Nearly two years later, no civil suit having been filed, Gloria asked attorney Michelle Gonzalez (“Gonzalez”) to file a civil lawsuit against the city on Ismaaeel’s behalf.   Gonzalez did so, but failed to appear for two consecutive status hearings, resulting in dismissal for want of prosecution.  By then the statute of limitations for Ismaaeel’s federal claim had expired as well, and Ismaaeel never filed a motion to vacate the dismissal.  Rather, he sued Goldman for malpractice for not filing a civil complaint.  Goldman moved successfully for summary judgment, denying that he agreed to represent Ismaaeel in the civil suit, and that Ismaaeel “could not show any damages from this alleged malpractice because Gonzalez’s failure to pursue the §1983 case operates as a superseding cause.”  Id. at ¶9.

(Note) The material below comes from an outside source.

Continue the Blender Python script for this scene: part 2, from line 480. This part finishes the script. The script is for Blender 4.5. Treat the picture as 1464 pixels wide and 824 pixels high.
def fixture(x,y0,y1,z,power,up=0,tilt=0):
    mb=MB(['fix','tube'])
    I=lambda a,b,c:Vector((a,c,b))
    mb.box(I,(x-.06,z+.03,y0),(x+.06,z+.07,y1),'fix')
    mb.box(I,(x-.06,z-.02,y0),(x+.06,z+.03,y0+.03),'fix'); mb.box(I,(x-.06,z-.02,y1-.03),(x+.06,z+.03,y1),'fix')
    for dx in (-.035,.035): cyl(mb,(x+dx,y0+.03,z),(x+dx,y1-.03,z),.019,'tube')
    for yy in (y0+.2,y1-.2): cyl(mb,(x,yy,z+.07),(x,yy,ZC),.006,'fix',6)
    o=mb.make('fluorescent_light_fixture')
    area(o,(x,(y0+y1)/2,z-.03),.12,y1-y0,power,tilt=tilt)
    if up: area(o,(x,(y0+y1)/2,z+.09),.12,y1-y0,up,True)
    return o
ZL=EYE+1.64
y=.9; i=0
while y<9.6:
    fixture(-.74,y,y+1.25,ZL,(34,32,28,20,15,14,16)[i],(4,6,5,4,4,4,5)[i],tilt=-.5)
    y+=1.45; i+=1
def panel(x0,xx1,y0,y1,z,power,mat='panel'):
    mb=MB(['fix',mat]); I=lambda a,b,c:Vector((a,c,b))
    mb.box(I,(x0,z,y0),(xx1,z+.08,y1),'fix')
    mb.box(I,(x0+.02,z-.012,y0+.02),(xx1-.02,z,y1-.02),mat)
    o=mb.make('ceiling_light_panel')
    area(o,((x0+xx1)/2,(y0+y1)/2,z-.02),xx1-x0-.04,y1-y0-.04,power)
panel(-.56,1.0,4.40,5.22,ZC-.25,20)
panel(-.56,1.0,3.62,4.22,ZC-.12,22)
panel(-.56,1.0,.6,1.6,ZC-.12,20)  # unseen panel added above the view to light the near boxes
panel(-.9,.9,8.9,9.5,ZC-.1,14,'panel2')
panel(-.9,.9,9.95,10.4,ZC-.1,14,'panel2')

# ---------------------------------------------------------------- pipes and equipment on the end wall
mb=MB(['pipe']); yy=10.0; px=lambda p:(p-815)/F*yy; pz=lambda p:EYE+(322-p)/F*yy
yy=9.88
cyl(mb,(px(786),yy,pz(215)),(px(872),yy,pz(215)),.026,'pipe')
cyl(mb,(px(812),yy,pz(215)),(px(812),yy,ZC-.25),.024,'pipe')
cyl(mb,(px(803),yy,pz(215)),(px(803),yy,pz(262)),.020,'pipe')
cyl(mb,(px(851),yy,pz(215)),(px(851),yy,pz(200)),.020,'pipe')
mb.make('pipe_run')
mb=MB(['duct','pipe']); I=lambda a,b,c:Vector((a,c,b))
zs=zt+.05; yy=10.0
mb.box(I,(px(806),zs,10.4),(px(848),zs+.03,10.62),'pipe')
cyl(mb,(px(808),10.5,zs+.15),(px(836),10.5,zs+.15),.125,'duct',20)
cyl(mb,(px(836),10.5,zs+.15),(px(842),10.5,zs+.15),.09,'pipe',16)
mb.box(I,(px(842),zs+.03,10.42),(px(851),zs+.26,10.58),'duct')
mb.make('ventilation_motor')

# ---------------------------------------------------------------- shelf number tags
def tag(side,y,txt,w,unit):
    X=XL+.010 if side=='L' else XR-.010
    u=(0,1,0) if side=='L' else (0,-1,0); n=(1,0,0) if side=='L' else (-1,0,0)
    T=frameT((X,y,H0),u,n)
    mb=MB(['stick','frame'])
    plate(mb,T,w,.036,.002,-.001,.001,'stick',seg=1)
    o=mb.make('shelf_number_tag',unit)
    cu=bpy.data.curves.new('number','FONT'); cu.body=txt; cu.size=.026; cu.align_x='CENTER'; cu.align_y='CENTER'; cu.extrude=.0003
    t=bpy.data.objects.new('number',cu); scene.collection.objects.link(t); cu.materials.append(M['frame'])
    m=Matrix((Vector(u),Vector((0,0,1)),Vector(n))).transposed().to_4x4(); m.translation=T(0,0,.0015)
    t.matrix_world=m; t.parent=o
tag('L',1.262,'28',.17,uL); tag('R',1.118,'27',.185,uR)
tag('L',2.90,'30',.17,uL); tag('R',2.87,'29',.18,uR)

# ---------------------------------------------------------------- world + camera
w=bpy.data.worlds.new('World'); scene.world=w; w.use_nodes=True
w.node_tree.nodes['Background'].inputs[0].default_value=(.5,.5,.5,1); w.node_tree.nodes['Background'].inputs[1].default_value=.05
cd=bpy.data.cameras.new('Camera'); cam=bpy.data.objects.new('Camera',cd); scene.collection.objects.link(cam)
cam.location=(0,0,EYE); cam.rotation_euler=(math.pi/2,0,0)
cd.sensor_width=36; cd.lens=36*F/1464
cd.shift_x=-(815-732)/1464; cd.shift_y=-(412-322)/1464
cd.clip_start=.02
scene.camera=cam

The Appellate Court reversed, holding that Ismaaeel had presented sufficient evidence to create a question of damages insofar as he “lost his respondeat superior cause of action against the City… because Goldman did not file the complaint within one year of the incident” and “might have recovered damages… on a different cause of action” as well.  Id. at ¶20.  Moreover, “Gloria’s corroborated testimony sufficiently creates a material issue of fact as to whether Goldman ever agreed to file a civil complaint against the City on Ismaaeel’s behalf.”  Id. at ¶23.  “Even if the trier of fact finds that Goldman did not agree to file the civil complaint,” the Appellate Court added, “Goldman could still bear liability for misinforming his client that he had two years to file his civil claim, where tort claims against the City must be filed not later than one year after the date of injury.”  Id.

Jamison v. Goldman, 2018 IL App (1st) 173168-U

(This is for informational purposes and is not legal advice.)